Rating: Summary: Beat Myth a Lie Review: I can't believe this is actually available! Just think about all that this has to offer: (1)An in depth analogy of Burroughs life, mind, art, and everything he did/was. (2)A CD with readings from various Burroughs novels! (3)A great looking hard-cover book All this stuff is really great, but the kicker is an exerpt from the un-released, rare, never-before-seen collaboration with Jack Kerouac! I hope that the whole thing is published someday! BUY THIS NOW!!!!!! E-MAIL ME IF YOU KNOW ANYTHING ABOUT THE KEROUAC/BURROUGHS COLLABORATION!!!
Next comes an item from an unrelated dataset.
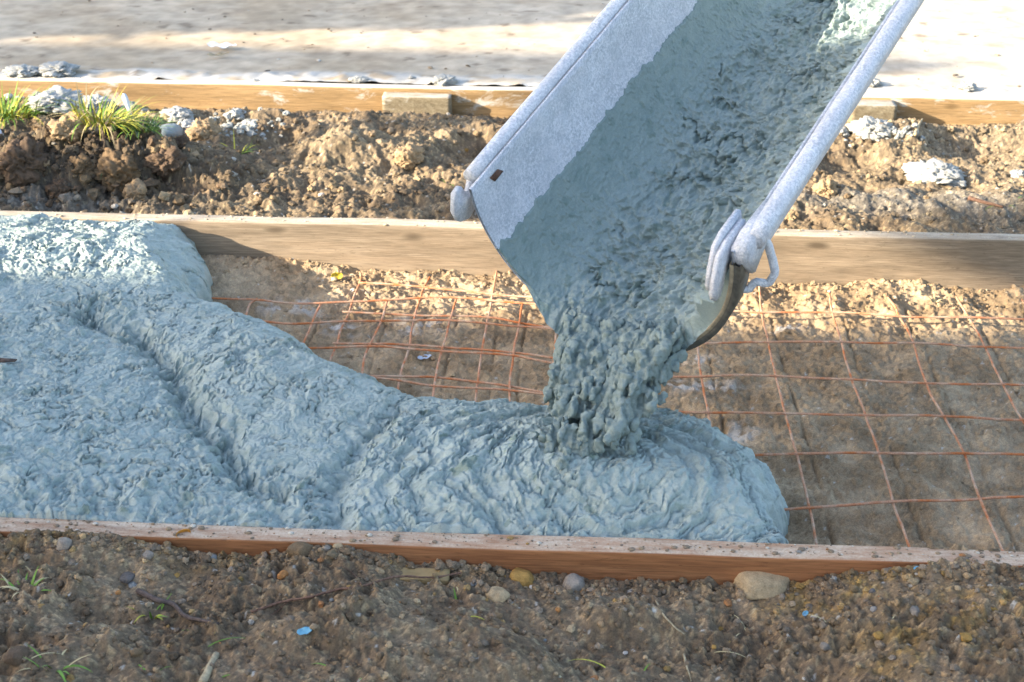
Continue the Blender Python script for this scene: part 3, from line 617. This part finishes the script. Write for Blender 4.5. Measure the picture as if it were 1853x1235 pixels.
ROCK = [rock_mesh('stone', s, .35, 0) for s in range(6)]; CLOD = [rock_mesh('clod', 20+s, .1, 1.0, 5, .85) for s in range(5)]; SPILL = [rock_mesh('spill', 40+s, 0, 1.1, 5, .6) for s in range(4)]
_ri = [0]
def rock(a, b, w_px, mat, label, name='stone', pool=ROCK, cat='stone', h=.85, group=None, sink=.35, z=None, mesh_mat=None):
    p = on_ground(a, b) if z is None else at(a, b, z); sc = np.linalg.norm(p-CP)/F; r = w_px*sc/2
    _ri[0] += 1; me = pool[_ri[0] % len(pool)].copy(); o = link(name, me, mat); s = r/1.08
    o.scale = (s, s*.9, s*h); o.rotation_euler = (0, 0, _ri[0]*2.4); o.location = (p[0], p[1], p[2]+s*h*.75*(1-2*sink)*.5+(0 if z is None else s*h*.3)); tag(o, label, cat, group); return o
FG = [(117, 987, 36, 'grey', 'rounded grey brown stone in the soil at the far left below the front board'), (268, 1007, 26, 'grey', 'angular grey stone lying alone below the orange leaf'),
      (386, 1011, 18, 'blue', 'small bluish grey pebble just below the dark red face of the front board'), (232, 1047, 32, 'dark', 'dark grey stone above the thick end of the dark stick'),
      (241, 1061, 22, 'blue', 'small dark bluish stone touching the thick end of the dark stick'), (320, 1043, 15, 'ochre', 'small ochre pebble right of the dark stone pair'), (214, 1073, 12, 'orange', 'tiny orange pebble left of the dark stick'),
      (513, 1042, 24, 'orange', 'bright orange brown crumbly stone left of the long thin root'), (543, 1057, 28, 'brown', 'brown crumbly lump right of the bright orange stone'),
      (611, 990, 24, 'tan', 'square tan stone close below the front board'), (591, 994, 17, 'grey', 'small grey stone touching the square tan stone'), (545, 999, 50, 'brown', 'broad grey clod against the front board left of the square tan stone'),
      (900, 1082, 54, 'tan', 'flat upright tan rock with a pointed top'), (943, 1048, 54, 'ochre', 'yellowish grey rock leaning above the pointed tan rock'), (1038, 1060, 54, 'grey', 'smooth grey rock half buried below the board right of the tan rocks'),
      (963, 1064, 13, 'white', 'small white stone chip right of the pointed tan rock'), (1055, 1074, 14, 'orange', 'oval orange pebble under the smooth grey rock'), (1010, 1104, 13, 'orange', 'orange brown pebble on bare soil below the smooth grey rock'),
      (1121, 1050, 24, 'ochre', 'ochre stone with yellow edge under the middle of the front board'), (1160, 1050, 22, 'tan', 'tan oval stone right of the ochre stone under the front board'), (1377, 1054, 116, 'tan', 'large smooth tan boulder half buried against the front board'),
      (1304, 1140, 20, 'ochre', 'ochre crumb of stone below the large tan boulder'), (1292, 1172, 12, 'ochre', 'small ochre pebble in the middle right of the foreground'), (1131, 1183, 12, 'white', 'white shard near the bottom middle of the photo'),
      (985, 1160, 12, 'blue', 'pale bluish pebble in smooth soil at bottom middle'), (1446, 1133, 26, 'brown', 'round brown stone below right of the large boulder'), (1492, 1171, 22, 'grey', 'grey lump in dark crumbs below the round brown stone'),
      (1589, 1151, 22, 'ochre', 'ochre clump in the dark soil right of centre'), (1746, 1156, 28, 'ochre', 'ochre clod at the lower right on yellow sand'), (1796, 1105, 20, 'ochre', 'orange yellow lump near the right edge of the foreground'),
      (1733, 1066, 16, 'tan', 'small tan stone under the buried right end of the front board'), (1655, 1107, 28, 'grey', 'angular grey stone in the dark right foreground soil'), (1578, 1071, 15, 'dark', 'dark purple pebble in the yellow soil right of the boulder'),
      (600, 1087, 10, 'blue', 'tiny blue grey pebble beside the long thin root'), (1423, 1058, 14, 'ochre', 'little ochre pebble at the right foot of the large boulder'), (858, 1058, 16, 'blue', 'small grey blue stone left of the leaning yellowish rock'),
      (30, 1190, 50, 'dark_earth', 'big dark brown lump at the lower left corner'), (245, 1182, 26, 'brown', 'brown oval stone near the lower left bottom'), (680, 990, 20, 'brown', 'brown lump at the foot of the front board right of the square tan stone'), (700, 993, 26, 'tan', 'tan lump against the front board where its red face begins')]
for a, b, w_, m_, lab in FG: rock(a, b, w_*(1.12 if w_ > 100 else 1), ST[m_], lab, sink=.3, h=.52 if w_ > 100 else .85)
for a, b, w_, m_, lab in [(582, 354, 15, 'white', 'round pale pebble on the dirt behind the grey board'), (465, 352, 13, 'white', 'small pale pebble left of the round one behind the grey board'), (478, 328, 10, 'grey', 'tiny grey pebble above the two pale ones'),
                        (843, 273, 13, 'ochre', 'small yellow stone in the footprint beside the chute'), (300, 215, 30, 'tan', 'tan stone in the spilled concrete left of the broken fragment'), (350, 282, 26, 'earth', 'tan chunk of earth under the round light clod')]: rock(a, b, w_, ST[m_], lab)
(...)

Rating: Summary: The one Burroughs book to buy Review: The one book by William S. Burroughs you should buy. The unique genius that William truly was-yes, indulgent, odd and unsettling at 80, but how great it would have been to have known him young and probably pretty in 1950-is best understood with the direction of J. Grauerholz, although a bourgeois beatnik, for sure, who did love him and is the world expert on him. Ira Silverberg is a true young publishing genius, the new Ferlinghetti, and most responsible for the book. My earlier review I withdraw. Although true, it did not reflect the genius and truth of William-and Jack, Allen, Anne, Philip, Lawrence, Gregory, Gary, even Neal and Huncke, et al. View their literature with a full and clear understanding of their weaknesses and that we, the readers, are almost certain to have less ability to 'drive-on' pass the drugs, sex, parties, confusion-to produce as they could or can. At least be warned. A lot of souls have been lost on the beat road.
Rating: Summary: Useful introduction to the author's work Review: This book was a hard one to review. The writings sampled are inconsistent-but then again, so was Burroughs's output, so in that respect the writings are a true representation of Burroughs's corpus. The chapter introductions by Grauerholz are especially valuable for readers who are removed from Burroughs's original context, and assist in further illuminating Burroughs's writings. The later works (after the "cut-ups") are especially prophetic; it was interesting to read Burroughs's commentaries on Hussein and another Bush in 2003. All in all, a useful and comprehensive introduction to one who is seeking to get acquainted with the wide range of work that came from the pen of Burroughs.